No payment of the royalties she had collected over the years has ever been made to the Brothers.

Even now, Miriam is claiming our composition, Amampondo, which she is singing on the Polygram video film based on the life of Muhammad Ali, When We Were Kings, made in 1997. All our efforts to get her to relinquish her claim have failed, although Gallo holds the original recording by the Brothers from 1958, even before Miriam went to the United States and recorded this song for RCA.

By 1994, we were chafing at the bit, frustrated at the lack of progress with Gallo. I decided to go to Johannesburg to vote for the first time and stayed on for the inauguration of Nelson Mandela as president. I had been invited to participate in a concert in Pretoria, organised by all of the prominent musicians and singers, to mark the occasion. We met and rehearsed for several days and among the performers were Jonas Gwangwa, Caiphus Semenya, Miriam Makeba and many others.
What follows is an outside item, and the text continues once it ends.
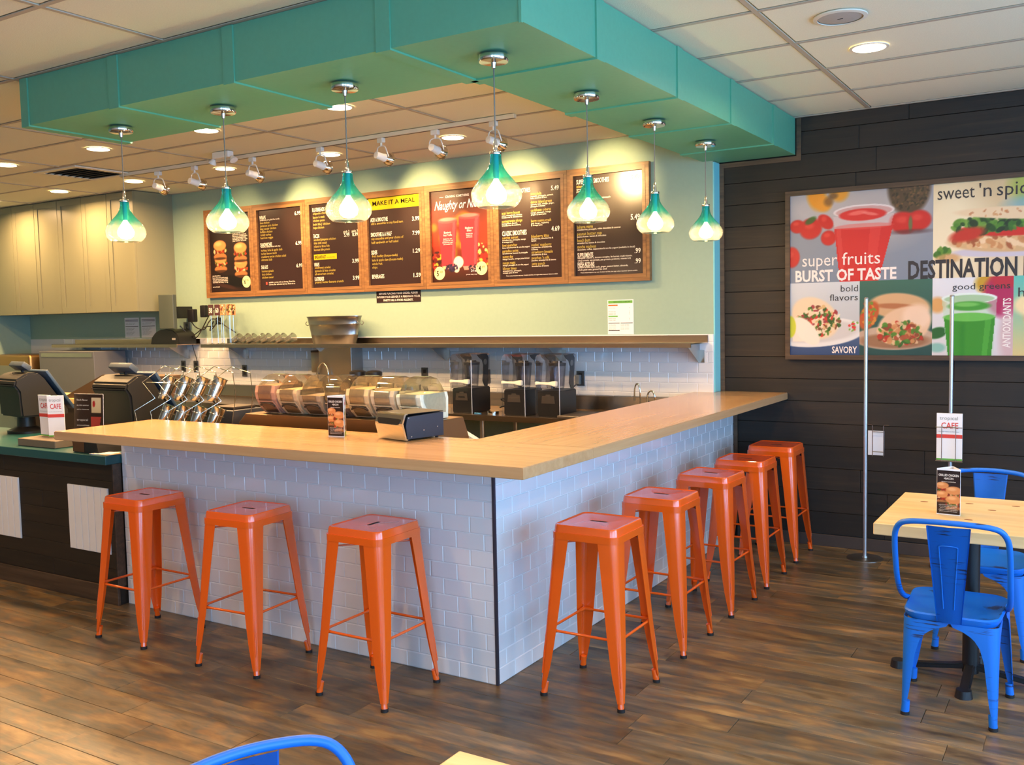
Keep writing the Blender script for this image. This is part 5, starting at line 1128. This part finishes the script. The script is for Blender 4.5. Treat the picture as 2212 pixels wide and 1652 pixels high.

However, there were two stages and, by some strange twist of fate, all the lights and sound were switched off on ours just when we were about to perform. I argued with the people in charge, trying to get the show on line, but, by the time everything had been restored, it was too late. Consequently, although we performed for the vast crowds who attended the inauguration ceremony, we were not seen on the international television coverage of the event.

I had been able to speak to Nelson Mandela during our 1993 visit, when our mutual friends, Clive and Irene Menell of Anglo American mining group, contacted him on the telephone and told him I was dining with them. We chatted for a short while and he asked me to make an appointment with his secretary to come and see him. But that was not to be, as his secretary did not know me and I was put off on several occasions. I took this opportunity to see Rob Allingham again at Gallo, still trying to sort out the lists of our copyrights.

On my return to London, I found Nathan unwell and there were no good reports from Gallo to cheer him up. No back payment of long overdue royalties, no chances now of a possible longed-for return home. On May 17, 1995, Nathan Mdledle died and South Africa lost one of its musical legends.

Nathan's funeral was attended by many representatives of the company which had brought King Kong to London. The president of South Africa, Nelson Mandela, sent a message of condolence to mark the passing of this great musical talent. The Brothers assisted in arranging the funeral with Nathan's London family, Louisa Emmanuel and their two daughters, Nicola and Angie May. Others who supported the family were Zach and Mona De Beer, Clive and Irene Menell, Arthur Goldreich, Jessica Strang Oliver Pam Gluckman, Nigel Hawthorne (who played with the Brothers in Leon Gluckman's Nymphs and Satires), Pat Williams (lyricist of King Kong) and Spike Glasser, who had been King Kong musical director.

It was a huge funeral. Nathan had a transparent coffin transported by a hearse drawn by black horses. And hundreds of people turned out to pay tribute to Dambuza, King Kong. It was a sad occasion. Dambuza and I had been friends since we were small boys. Together, as two Pimville schoolboys, we formed The Manhattan Brothers. We became one of South Africa's top groups, our records had sold all over Africa and together we had received a standing ovation on the West End stage.

President Mandela himself sent his condolences. He wrote: 'I wish to extend my sympathy to the family and friends of the late Nathan Mdledle. Nathan has been an inspiration to young musicians and will be remembered fondly for his significant contribution to the music of South Africa.